Il tema è consunto e abusato, lo so, ma non posso fare a meno di parlarne visto che spesso e volentieri si dà per scontato che tutti sappiano che le bottiglie – stesso vino e stessa annata – sono praticamente quasi sempre diverse tra loro a causa della “confezione”: un termine che sintetizza i problemi derivanti non solo dal tappo ma anche dalla forma e dalla struttura della bottiglia medesima.
Il classico sentore di tappo è un difetto ormai marginalizzato e ridotto a pochissimi casi ma aver sostanzialmente risolto questo punto debole non attenua la preoccupazione di chi produce e di chi compra vino. La coperta è corta, per qualche sentore di tappo in meno sono aumentati in misura assai più consistente altri difetti derivanti comunque da cessioni di sostanze contaminanti presenti nel sughero. Tannini ruvidi, aggressivi e sensazioni di asciugato sono presenti in tanti, troppi vini ormai e innescano talvolta affermazioni incaute che addebitano al rovere o alla gioventù del vino tali problematiche: “si al momento il tannino si fa sentire ma con il tempo vedrai che si ammorbidisce..”. Con il tempo sarà sempre peggio.

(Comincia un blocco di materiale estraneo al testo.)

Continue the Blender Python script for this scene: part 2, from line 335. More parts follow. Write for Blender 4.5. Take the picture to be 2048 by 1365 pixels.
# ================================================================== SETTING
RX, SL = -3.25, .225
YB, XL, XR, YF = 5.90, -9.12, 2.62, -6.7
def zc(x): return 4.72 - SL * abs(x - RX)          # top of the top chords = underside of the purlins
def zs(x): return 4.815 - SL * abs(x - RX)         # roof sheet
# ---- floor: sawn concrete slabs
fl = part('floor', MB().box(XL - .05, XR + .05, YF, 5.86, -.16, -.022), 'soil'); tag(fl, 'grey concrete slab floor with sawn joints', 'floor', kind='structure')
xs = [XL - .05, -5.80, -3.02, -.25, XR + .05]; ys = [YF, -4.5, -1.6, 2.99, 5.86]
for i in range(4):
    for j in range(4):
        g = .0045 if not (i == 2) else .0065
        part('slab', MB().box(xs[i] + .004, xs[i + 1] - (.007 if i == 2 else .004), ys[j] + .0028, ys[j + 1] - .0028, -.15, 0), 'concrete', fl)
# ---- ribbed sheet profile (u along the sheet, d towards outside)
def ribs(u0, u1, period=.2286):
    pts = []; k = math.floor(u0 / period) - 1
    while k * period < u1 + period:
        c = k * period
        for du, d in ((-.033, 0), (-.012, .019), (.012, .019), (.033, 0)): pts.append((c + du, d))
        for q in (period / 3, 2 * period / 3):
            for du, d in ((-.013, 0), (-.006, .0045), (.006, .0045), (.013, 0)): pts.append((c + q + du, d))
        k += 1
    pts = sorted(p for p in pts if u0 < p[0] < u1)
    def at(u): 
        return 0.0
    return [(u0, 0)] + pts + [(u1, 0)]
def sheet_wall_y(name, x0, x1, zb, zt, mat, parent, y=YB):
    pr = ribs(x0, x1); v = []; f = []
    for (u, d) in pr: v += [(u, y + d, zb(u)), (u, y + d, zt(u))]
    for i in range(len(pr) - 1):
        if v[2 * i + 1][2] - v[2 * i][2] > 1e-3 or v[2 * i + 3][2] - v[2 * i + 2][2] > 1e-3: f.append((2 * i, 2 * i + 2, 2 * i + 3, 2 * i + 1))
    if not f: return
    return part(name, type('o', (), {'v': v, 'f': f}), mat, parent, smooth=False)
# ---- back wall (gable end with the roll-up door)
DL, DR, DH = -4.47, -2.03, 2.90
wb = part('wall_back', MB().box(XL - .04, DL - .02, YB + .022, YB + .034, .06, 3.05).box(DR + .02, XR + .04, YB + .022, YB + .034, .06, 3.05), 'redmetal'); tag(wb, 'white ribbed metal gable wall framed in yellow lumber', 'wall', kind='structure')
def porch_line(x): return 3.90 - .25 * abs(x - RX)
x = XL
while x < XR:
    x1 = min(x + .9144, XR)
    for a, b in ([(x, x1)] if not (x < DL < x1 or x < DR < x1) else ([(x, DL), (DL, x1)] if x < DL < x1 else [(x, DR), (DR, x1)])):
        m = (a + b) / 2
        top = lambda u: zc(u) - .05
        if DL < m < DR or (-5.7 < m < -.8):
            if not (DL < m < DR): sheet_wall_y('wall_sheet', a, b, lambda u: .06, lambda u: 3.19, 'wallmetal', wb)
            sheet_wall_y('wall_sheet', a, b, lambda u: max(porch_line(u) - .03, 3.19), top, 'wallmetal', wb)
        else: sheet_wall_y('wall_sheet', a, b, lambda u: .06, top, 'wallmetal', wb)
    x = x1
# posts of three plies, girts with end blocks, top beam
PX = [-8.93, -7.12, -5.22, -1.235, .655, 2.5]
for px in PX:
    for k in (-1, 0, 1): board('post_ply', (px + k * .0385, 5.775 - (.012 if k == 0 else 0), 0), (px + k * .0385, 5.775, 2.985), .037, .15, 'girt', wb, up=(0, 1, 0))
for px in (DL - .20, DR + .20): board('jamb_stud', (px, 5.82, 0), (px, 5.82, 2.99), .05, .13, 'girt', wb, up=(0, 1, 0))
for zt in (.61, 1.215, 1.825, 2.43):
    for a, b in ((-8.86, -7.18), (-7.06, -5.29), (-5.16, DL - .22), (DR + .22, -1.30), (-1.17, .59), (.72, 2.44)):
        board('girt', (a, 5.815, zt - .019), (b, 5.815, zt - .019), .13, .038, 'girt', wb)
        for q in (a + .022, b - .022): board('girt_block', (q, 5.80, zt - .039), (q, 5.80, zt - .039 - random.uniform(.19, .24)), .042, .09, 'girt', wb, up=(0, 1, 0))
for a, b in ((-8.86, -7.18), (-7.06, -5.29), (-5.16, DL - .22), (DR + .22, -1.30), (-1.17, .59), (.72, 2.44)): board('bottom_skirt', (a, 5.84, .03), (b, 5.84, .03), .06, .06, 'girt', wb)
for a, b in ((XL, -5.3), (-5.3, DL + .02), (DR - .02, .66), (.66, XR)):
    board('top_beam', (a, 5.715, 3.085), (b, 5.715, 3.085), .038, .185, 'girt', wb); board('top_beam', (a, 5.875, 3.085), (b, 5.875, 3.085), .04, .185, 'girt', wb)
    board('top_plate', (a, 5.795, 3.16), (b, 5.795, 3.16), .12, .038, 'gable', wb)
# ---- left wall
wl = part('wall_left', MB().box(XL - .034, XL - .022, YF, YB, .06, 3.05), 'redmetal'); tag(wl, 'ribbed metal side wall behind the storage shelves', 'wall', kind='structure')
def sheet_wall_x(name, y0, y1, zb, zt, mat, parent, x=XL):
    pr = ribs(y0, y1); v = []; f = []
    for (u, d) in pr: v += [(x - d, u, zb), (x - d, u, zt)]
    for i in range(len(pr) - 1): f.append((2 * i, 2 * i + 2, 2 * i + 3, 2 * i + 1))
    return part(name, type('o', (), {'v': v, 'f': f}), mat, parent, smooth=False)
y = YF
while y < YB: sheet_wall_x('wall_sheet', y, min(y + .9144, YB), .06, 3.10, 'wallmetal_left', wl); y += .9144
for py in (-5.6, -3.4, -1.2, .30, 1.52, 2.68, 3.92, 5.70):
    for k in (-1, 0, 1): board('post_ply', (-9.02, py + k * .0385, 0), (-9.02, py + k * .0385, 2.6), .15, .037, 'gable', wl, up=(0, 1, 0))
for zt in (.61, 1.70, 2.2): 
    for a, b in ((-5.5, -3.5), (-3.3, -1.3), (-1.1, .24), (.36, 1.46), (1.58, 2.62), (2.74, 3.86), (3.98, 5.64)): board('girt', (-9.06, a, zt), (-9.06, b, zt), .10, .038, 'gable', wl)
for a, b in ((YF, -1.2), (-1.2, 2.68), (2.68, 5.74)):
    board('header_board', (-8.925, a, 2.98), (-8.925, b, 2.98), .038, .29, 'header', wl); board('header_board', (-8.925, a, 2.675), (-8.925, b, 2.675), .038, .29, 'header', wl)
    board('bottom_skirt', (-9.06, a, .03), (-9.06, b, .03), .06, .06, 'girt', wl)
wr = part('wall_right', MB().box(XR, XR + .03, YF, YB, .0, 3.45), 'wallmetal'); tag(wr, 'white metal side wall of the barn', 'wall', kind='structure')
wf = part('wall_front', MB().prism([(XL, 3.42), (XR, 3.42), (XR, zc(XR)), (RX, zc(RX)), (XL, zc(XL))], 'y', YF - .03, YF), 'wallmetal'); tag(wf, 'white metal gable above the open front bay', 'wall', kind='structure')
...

Ma ancora più subdolo è il ruolo dell’ossigeno che penetra nelle bottiglie, spesso a causa dei difetti del sughero, senza escludere quelli di fabbricazione delle bottiglie. Piccole frazioni di ossigeno che non provocano l’immediato decadimento di un vino, specialmente se ben strutturato, ma una indubbia contaminazione che tende a dare secchezza ai tannini e alterare i profumi, che appaiono così un po’ evoluti. Ma, soprattutto, con il passare del tempo accentuano le differenze tra una bottiglia e l’altra e azzeccare quella giusta al momento giusto costituisce una specie di lotteria. “Speriamo bene” è il pensiero che ricorre con maggiore frequenza al momento in cui si stappa una bottiglia importante e datata in una cena tra amici. Ovviamente gli effetti negativi e distorcenti si verificano anche in occasioni di assaggi professionali, con valutazioni che possono essere penalizzanti senza tuttavia arrivare a far sorgere il dubbio nella maggioranza dei degustatori sulla perfetta integrità della bottiglia testata.

Mi chiedo quindi se sia ammissibile nel 2022, con il controllo praticamente assoluto (e costoso) di ogni fase produttiva, dalla nascita dei germogli all’imbottigliamento, doversi affidare alla buona sorte sperando che il tappo (o il vetro) non ci tradiscano?
No, non è concepibile e dirò di più: è necessario schierarsi e non mi interessa che si utilizzino sistemi alternativi e certamente più affidabili come il tappo a vite per le bottiglie più semplici, di basso costo e consumo rapido, in quanto il sughero, nelle varie forme e varietà, va ancora benissimo per tali vini. Il problema vero e concreto è sui vini ambiziosi, quelli dal costo elevato che dovrebbero durare a lungo, perché è con queste tipologie che si verificano i casi dubbi più frequenti. Non voglio fare l’elenco delle etichette prestigiose contaminate che mi sono capitate nel tempo ma nessun vino, da Bordeaux alla Borgogna, dalle Langhe a Montalcino, ne è mai stato – e mai lo sarà – esente. E, fuori dai denti, in base ai più elementari principi economici, più il vino costa più t’incazzi se non risponde alle attese per colpa del tappo.
E allora vorrei il tappo a vite sui vini “TOP”, non su bianchi, rosati e rossi d’annata. In fondo così si salvaguarderebbe la produzione del sughero e anche l’intelligenza dei consumatori.
È l’ora di smetterla di appellarsi al magico rito della stappatura, di usare i sommelier solo per fargli annusare i tappi (possono fare ben altro) o di affermare che il pubblico non è ancora pronto per questo cambiamento. Basta, per favore!
Oltretutto il tappo a vite può far tornare di moda le caraffe da decantazione. Avete una clientela particolarmente snob nel vostro ristorante? Storcerebbe la bocca se non vedesse lo svolgimento del suddetto “rito”? Aprite con un giro di polso la bottiglia da 300 (o 3000) euro, versatela in un’elegante caraffa, magari griffata, e il gioco è fatto, l’immagine salvata, il vino beneficia dell’ossigenazione e un nuovo rito inizia.

Ma d’un tratto mi sono svegliato; ho pensato che era il caso di bermi un bel caffè ma – chissà perché – mi sembrava sapesse di tappo.